We have a bunch of fruit trees in our yard that produce a lot without any effort really, but man I hate the guava tree!
Where do I start?
First of all they don’t taste good alone so much, you need to use them to make juice or something. Second they can only be harvested off the tree, as in you have to climb the tree and cut them off. If you wait for them to fall like mangoes or acerola cherries they explode into a mess when they hit the ground. So then you have a fermenting blanket of goo under the tree, attracting flies and vermin unless you shovel it up.
Third of all almost all guava fruit by nature have some kind of maggot or larva in them, which further puts people off wanting them.
:mad:Screw guavas, nasty mess making tree that no one wants. We have to chase kids from taking all the mangoes and cherries.
I am sorry for the mess. If they are so bad, can you cut them down?
How many different kinds of fruit do you have? I once visited the home of a friend in San Diego that had four kinds of citrus, grapefruit, limes, lemons, and tangerines. Talk about being envious!
Avocado(now deceased, a very sad day it was a big producer and in such demand we’d come home to find thieves had stolen them. It was planted right next to a foundation though).
Passionfruit(now deceased but I was the only sad party, also not a tree but a vine. It was producing five pounds of fruit a week! But my wife was like ah that is trash fruit)
Guava(wish this one had been cut down!)
Acerola cherry
Mamoncillo
Hog plum?
Papaya(these come and go)
Soursop(never have got a decent fruit off it, maybe a fungus?)
And the neighbors have a rose apple? tree which drops on our side, finders keepers!
In my place, kids make sling shots from ‘y’ branches. Martial artists make fighting sticks from the wood (better than ash or hickory.) And the fruit’s vitamin c content makes eating the bugs worthwhile. Ok, the bugs is a joke.
The wood will make a great archery bow, if the trunk is straight. Most any primitive bow maker would love to have the trunk and would likely cut it down for free.
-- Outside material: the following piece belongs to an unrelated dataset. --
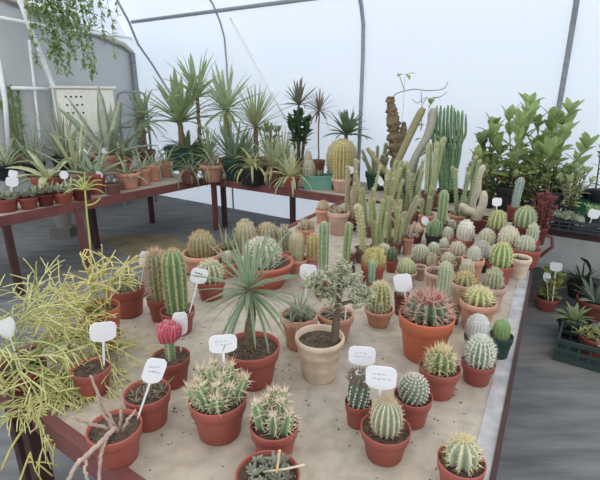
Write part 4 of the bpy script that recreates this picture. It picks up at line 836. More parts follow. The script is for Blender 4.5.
P('s15', 'potted_yucca', 'small yucca with a drooping mop of leaves on a bare trunk beside the tube frame', 'yucca', 147, 150, 20, 166, 'brown', Rosette(44, 30, 3.2, (-.6, 1.4), (.1, .8), trunk=116, tw=5, col=(126, 150, 98), edge=(166, 178, 130), tcol=(134, 112, 88)), group=GL)
P('s16', 'grass_plant', 'brown pot of long pale grass behind the wispy pot at the bench corner', 'plant', 209, 158, 18, 172, 'brown', Rosette(64, 40, 1.9, (.2, 1.5), (.2, 1.3), col=(150, 168, 118), edge=(190, 198, 154)), group=GS)
P('s17', 'grass_plant', 'pot of fine grey-green grass behind the charcoal spider plant pot', 'plant', 246, 160, 16, 173, 'brown', Rosette(64, 36, 1.8, (.2, 1.5), (.2, 1.2), col=(140, 160, 116), edge=(180, 190, 150)), group=GS)
P('s18', 'grass_plant', 'pot of yellowish upright grass between the leafy dull green succulent and the dark rosettes', 'plant', 283, 164, 16, 177, 'brown', Rosette(60, 40, 1.8, (.3, 1.5), (.1, 1.0), col=(160, 170, 112), edge=(196, 198, 146)), group=GS)
# ------------------------------------------------------------------ behind the central bench
_r = random.Random(4); EUPH, EUPH2 = [], []
for i_ in range(9):
    x_ = -16 + 4.0 * i_; t_ = 100 + abs(i_ - 4) * 3 + _r.uniform(-2, 6); d_ = _r.uniform(-8, 8)
    EUPH.append([(x_ * .3 - 3, None, 0, 2.2), (x_ * .5 - 3, 174, d_ * .5, 2.0), (x_ * .8 - 3, 154, d_, 1.6), (x_ * .9 - 3, t_ + 18, d_, 1.5), (x_ * .9 - 2.4, t_ + 4, d_, 1.4), (x_ * .9 - 2.2, t_, d_, .6)])
    for s_ in (-1, 1):
        y_ = _r.uniform(128, 150); EUPH2.append([(x_ * .85 - 3, y_ + 4, d_, 1.4), (x_ * .9 - 3 + 4 * s_, y_ - 3, d_ + 2, 1.3), (x_ * .9 - 3 + 4 * s_, y_ - 14 - _r.uniform(0, 8), d_ + 3, 1.2), (x_ * .9 - 3 + 4 * s_, y_ - 24, d_ + 3, .6)])
P('r1', 'euphorbia', 'dark green candelabra euphorbia with crowded upright arms', 'euphorbia', 449, 190, 26, 203, 'black', Branches(EUPH, (118, 148, 112), 'arm', 5, .15), Branches(EUPH2, (116, 146, 106), 'branchlet', 5, .15), group=GR)
cac('r2', 'twin leaning grey columns crossing behind the thin olive stems', 398, 188, 26, 203, 'dgreen', Branches([[(-10, None, 0, 3.2), (-6, 172, 0, 3.4), (4, 150, 0, 3.5), (14, 128, 0, 3.7), (22, 112, 0, 3.7), (25, 108, 0, 2.4)], [(-8, 178, 0, 2.7), (-22, 162, 0, 2.6), (-32, 148, 0, 1.9)]], (146, 138, 108), 'leaning_stem', 10, .1), Branches([[(9, None, 0, 3.2), (10, 172, 0, 3.5), (18, 154, 0, 3.7), (28, 138, 0, 3.8), (33, 122, 0, 3.8), (34, 110, 0, 3.4), (34, 108, 0, 1.9)], [(18, 156, 0, 2.4), (28, 150, 0, 2.1), (33, 148, 0, 1.3)]], (164, 162, 148), 'grey_stem', 10, .08), group=GR)
P('r3', 'climbing_vine', 'rough brown dead trunk with a thin leafy vine trailing from its top', 'vine', 394, 176, 20, 193, 'brown',
  Branches([[(0, None, 0, 6), (2, 160, 0, 6), (0, 138, 0, 6.5), (-3, 116, 0, 4.8), (-5, 100, 0, 4), (-5, 97, 0, 2)], [(2, 150, 0, 4), (8, 134, 0, 4), (9, 122, 0, 2.4)]], (120, 104, 80), 'trunk', 9, .35, rough=.2),
  Branches([[(-4, 100, 0, .5), (0, 94, 0, .5), (9, 91, 0, .45), (20, 89, 0, .45), (32, 91, 0, .45), (46, 90, 0, .4), (50, 88, 0, .4), (53, 82, 0, .3)], [(9, 90, 0, .4), (6, 80, 0, .4), (3, 73, 0, .3)], [(26, 92, 0, .4), (27, 105, 0, .4), (26, 130, 0, .4)], [(34, 108, 0, .4), (38, 98, 0, .4), (46, 97, 0, .35), (52, 92, 0, .3)], [(17, 99, 0, .3), (22, 104, 0, .35), (27, 100, 0, .35)]], (138, 140, 112), 'vine_stem', 5), 
  Rosette(3, 8, 5, (-.6, .4), (.3, .8), trunk=74, tw=.3, dx=3, col=(150, 168, 100), kind='oval'), Rosette(5, 8, 5, (-.9, .4), (.3, .8), trunk=98, tw=.3, dx=27, col=(132, 156, 84), kind='oval'), Rosette(5, 8, 5, (-.9, .2), (.3, .8), trunk=124, tw=.3, dx=26, col=(118, 146, 80), kind='oval'), Rosette(4, 8, 4, (-.9, .2), (.3, .8), trunk=138, tw=.3, dx=24, col=(112, 136, 78), kind='oval'), group=GR)
cac('r4', 'tall bright green column group with pale stripes behind the ribbed finger column', 430, 192, 20, 208, 'brown', Columns(3, 14, 136, 7, (142, 160, 104), (196, 200, 148), ribs=7, depth=.3, L=1.2, k=2, rows=14, hmin=.85, splay=.1), group=GR)
cac('r5', 'row of short dark spiky stems against the film wall', 376, 172, 24, 191, 'dgreen', Columns(10, 34, 143, 4, (112, 122, 84), splay=.8, hmin=.5), group=GR)
cac('r6', 'thick green stem columns behind the oval tag', 408, 184, 22, 198, 'dgreen', Columns(6, 24, 150, 5, (138, 148, 104), splay=.4), group=GR)
cac('r7', 'flat padded cactus standing between the leaning grey columns', 393, 194, 16, 205, 'brown', Columns(4, 16, 160, 6, (138, 148, 92), ribs=2, depth=.45, splay=.3, k=1), group=GR)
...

They don’t always squish when they fall, unless yours are falling to concrete or cement (like ours). Our neighbor’s guava either falls on our driveway (squashed) or yard (nonsquash). I love it.
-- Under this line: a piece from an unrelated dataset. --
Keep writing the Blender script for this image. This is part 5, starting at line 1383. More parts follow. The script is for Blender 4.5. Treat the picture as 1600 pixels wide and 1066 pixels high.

I do understand the maggot thing… I have to either throw away or cut away the affected guavas. With the rest, I make juice. Oh so happy!
We have julie mangoes, fig plantains, moco plantains, pomegranate, avocado, cashew, and guava. Since I lived in Brazil, I know and like cashew juice, which is what I make with it.
Guava trees have that beautiful, muscular, fluted, multi-reddish-brown-hued trunks and limbs. I’d be thrilled to live where I could grow them, for that reason alone.